**EXERCISE INSTRUCTIONS:**
Return each line of the data below exactly, omitting any pictures.

**SOURCE MATERIAL:**
===
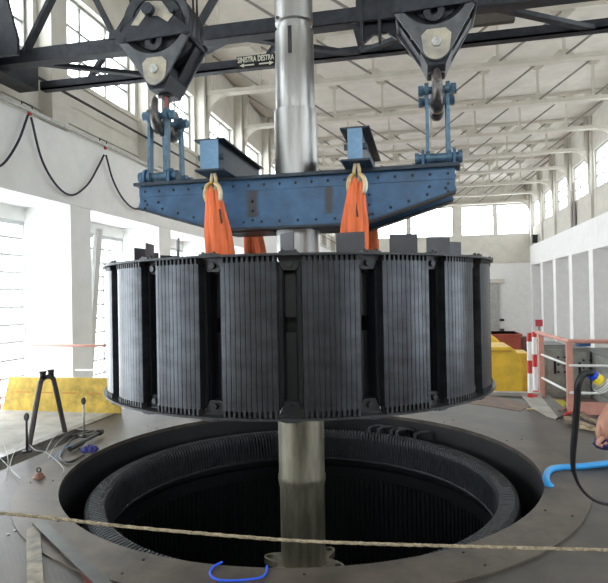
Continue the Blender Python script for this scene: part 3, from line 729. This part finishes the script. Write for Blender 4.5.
# ================================================================= LEFT WALL FITTINGS
zp = PX(0, 97, XL+.07).z
o = MB().bb((XL+.045, YF+.1, zp-.02), (XL+.095, YB-.2, zp+.025)).build('cable_track', galv); tag(o, 'grey metal cable track running along the top of the left crane beam', 'cable track')
for px, py, nm in ((29, 113, 'left'), (105, 153, 'right')):
    p = PX(px, py, XL+.07)
    t = thing('cable_clip', '%s festoon cable clip with red tag under the cable track' % nm, 'clip', (XL+.07, p.y, zp-.1), 'cable clips')
    MB().tube([(XL+.07, p.y-.02, zp-.02), (XL+.07, p.y-.02, zp-.07), (XL+.07, p.y+.02, zp-.07), (XL+.07, p.y+.02, zp-.02)], .008, 6).build('hanger', dark_m, t)
    MB().box((XL+.085, p.y, zp-.055), (.03, .05, .03)).build('tag', rpaint, t)
    MB().tube([(XL+.03, p.y-.1, zp+.02), (XL+.03, p.y-.1, zp+.1), (XL+.03, p.y+.12, zp+.1), (XL+.03, p.y+.12, zp+.05)], .01, 6).build('bracket', dark_m, t)
for pts, nm in (([(-30, 150), (-10, 165), (3, 164), (18, 142), (28, 115)], 'leftmost'), ([(31, 117), (42, 160), (58, 187), (73, 195), (88, 184), (98, 167), (104, 155)], 'middle'), ([(106, 155), (113, 180), (124, 200), (136, 209), (148, 203), (160, 180)], 'rightmost')):
    cv = curve([PX(x, y, XL+.08) for x, y in pts], 8)
    o = MB().tube(cv, .017, 8).build('festoon_cable', mat('cable_sheath', (.012, .012, .03), .5)); tag(o, '%s drooping loop of black cable on the white left wall beam' % nm, 'cable', 'festoon cables')
# leaning pale steel post
a = PX(99, 229, -5.45); 
p0_ = PY(88.5, 392, 8.9); p1_ = PY(99, 229, 8.9)
t = thing('perforated_post', 'tall pale grey perforated steel post leaning slightly beside the left column', 'post', p0_)
g = MB(); g.bar(p0_+Vector((0, 0, -.0)), p1_, .05, .15, up=(0, 1, 0)); g.build('upright', frame_m, t)
MB().bar(p0_+Vector((-.14, .02, 0)), p1_+Vector((-.10, .02, -.1)), .03, .03).build('side_strip', frame_m, t)
h = MB()
for k in range(9):
    q = p0_.lerp(p1_, .08+.1*k); h.box(q+Vector((-.12, -.01, 0)), (.02, .012, .02))
h.build('holes', dark_m, t)
# left railing (pink top rail, white mid rail)
t = thing('guard_rail', 'long pink and white guard rail in front of the left windows', 'railing', (-4.8, 7.25, -.03))
def rail(parent, nm, a, b_, r, m): MB().tube([a, b_], r, 10).build(nm, m, parent)
za, zb_ = PY(50, 345.5, 7.25).z, PY(80, 370, 7.25).z
rail(t, 'top_rail', (-6.4, 7.25, za), (-3.0, 7.25, za), .02, pink_m); rail(t, 'mid_rail', (-5.0, 7.25, zb_), (-3.0, 7.25, zb_), .014, wpaint)
for xx in (-3.0,): MB().tube([(xx, 7.25, .0), (xx, 7.25, za)], .02, 10).build('post', pink_m, t)
MB().tube([(-6.3, 7.25, -.03), (-6.3, 7.25, za)], .02, 10).build('post', pink_m, t)
# yellow board
q = [PY(x, y, 7.05) for x, y in ((3, 410), (121, 412), (121, 378), (8, 377))]
t = MB().prism([(q[0].x, -.03+.03), (q[1].x, 0.0), (q[2].x, q[2].z), (q[3].x+.03, q[3].z)], 'y', 7.03, 7.07).build('yellow_board', board_m, bevel=.004)
tag(t, 'long scuffed yellow board standing on edge along the left railing', 'board')
for k in range(4):
    xx = q[0].x+.35+k*.38
    MB().box((xx, 7.028, q[2].z*.55), (.24, .004, .02)).build('scuff', mat('board_scuff', (.62, .30, .08), .8), t)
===
**RESPONSE TO THIS EXERCISE:**
Continue the Blender Python script for this scene: part 3, from line 729. This part finishes the script. Write for Blender 4.5.
# ================================================================= LEFT WALL FITTINGS
zp = PX(0, 97, XL+.07).z
o = MB().bb((XL+.045, YF+.1, zp-.02), (XL+.095, YB-.2, zp+.025)).build('cable_track', galv); tag(o, 'grey metal cable track running along the top of the left crane beam', 'cable track')
for px, py, nm in ((29, 113, 'left'), (105, 153, 'right')):
    p = PX(px, py, XL+.07)
    t = thing('cable_clip', '%s festoon cable clip with red tag under the cable track' % nm, 'clip', (XL+.07, p.y, zp-.1), 'cable clips')
    MB().tube([(XL+.07, p.y-.02, zp-.02), (XL+.07, p.y-.02, zp-.07), (XL+.07, p.y+.02, zp-.07), (XL+.07, p.y+.02, zp-.02)], .008, 6).build('hanger', dark_m, t)
    MB().box((XL+.085, p.y, zp-.055), (.03, .05, .03)).build('tag', rpaint, t)
    MB().tube([(XL+.03, p.y-.1, zp+.02), (XL+.03, p.y-.1, zp+.1), (XL+.03, p.y+.12, zp+.1), (XL+.03, p.y+.12, zp+.05)], .01, 6).build('bracket', dark_m, t)
for pts, nm in (([(-30, 150), (-10, 165), (3, 164), (18, 142), (28, 115)], 'leftmost'), ([(31, 117), (42, 160), (58, 187), (73, 195), (88, 184), (98, 167), (104, 155)], 'middle'), ([(106, 155), (113, 180), (124, 200), (136, 209), (148, 203), (160, 180)], 'rightmost')):
    cv = curve([PX(x, y, XL+.08) for x, y in pts], 8)
    o = MB().tube(cv, .017, 8).build('festoon_cable', mat('cable_sheath', (.012, .012, .03), .5)); tag(o, '%s drooping loop of black cable on the white left wall beam' % nm, 'cable', 'festoon cables')
# leaning pale steel post
a = PX(99, 229, -5.45); 
p0_ = PY(88.5, 392, 8.9); p1_ = PY(99, 229, 8.9)
t = thing('perforated_post', 'tall pale grey perforated steel post leaning slightly beside the left column', 'post', p0_)
g = MB(); g.bar(p0_+Vector((0, 0, -.0)), p1_, .05, .15, up=(0, 1, 0)); g.build('upright', frame_m, t)
MB().bar(p0_+Vector((-.14, .02, 0)), p1_+Vector((-.10, .02, -.1)), .03, .03).build('side_strip', frame_m, t)
h = MB()
for k in range(9):
    q = p0_.lerp(p1_, .08+.1*k); h.box(q+Vector((-.12, -.01, 0)), (.02, .012, .02))
h.build('holes', dark_m, t)
# left railing (pink top rail, white mid rail)
t = thing('guard_rail', 'long pink and white guard rail in front of the left windows', 'railing', (-4.8, 7.25, -.03))
def rail(parent, nm, a, b_, r, m): MB().tube([a, b_], r, 10).build(nm, m, parent)
za, zb_ = PY(50, 345.5, 7.25).z, PY(80, 370, 7.25).z
rail(t, 'top_rail', (-6.4, 7.25, za), (-3.0, 7.25, za), .02, pink_m); rail(t, 'mid_rail', (-5.0, 7.25, zb_), (-3.0, 7.25, zb_), .014, wpaint)
for xx in (-3.0,): MB().tube([(xx, 7.25, .0), (xx, 7.25, za)], .02, 10).build('post', pink_m, t)
MB().tube([(-6.3, 7.25, -.03), (-6.3, 7.25, za)], .02, 10).build('post', pink_m, t)
# yellow board
q = [PY(x, y, 7.05) for x, y in ((3, 410), (121, 412), (121, 378), (8, 377))]
t = MB().prism([(q[0].x, -.03+.03), (q[1].x, 0.0), (q[2].x, q[2].z), (q[3].x+.03, q[3].z)], 'y', 7.03, 7.07).build('yellow_board', board_m, bevel=.004)
tag(t, 'long scuffed yellow board standing on edge along the left railing', 'board')
for k in range(4):
    xx = q[0].x+.35+k*.38
    MB().box((xx, 7.028, q[2].z*.55), (.24, .004, .02)).build('scuff', mat('board_scuff', (.62, .30, .08), .8), t)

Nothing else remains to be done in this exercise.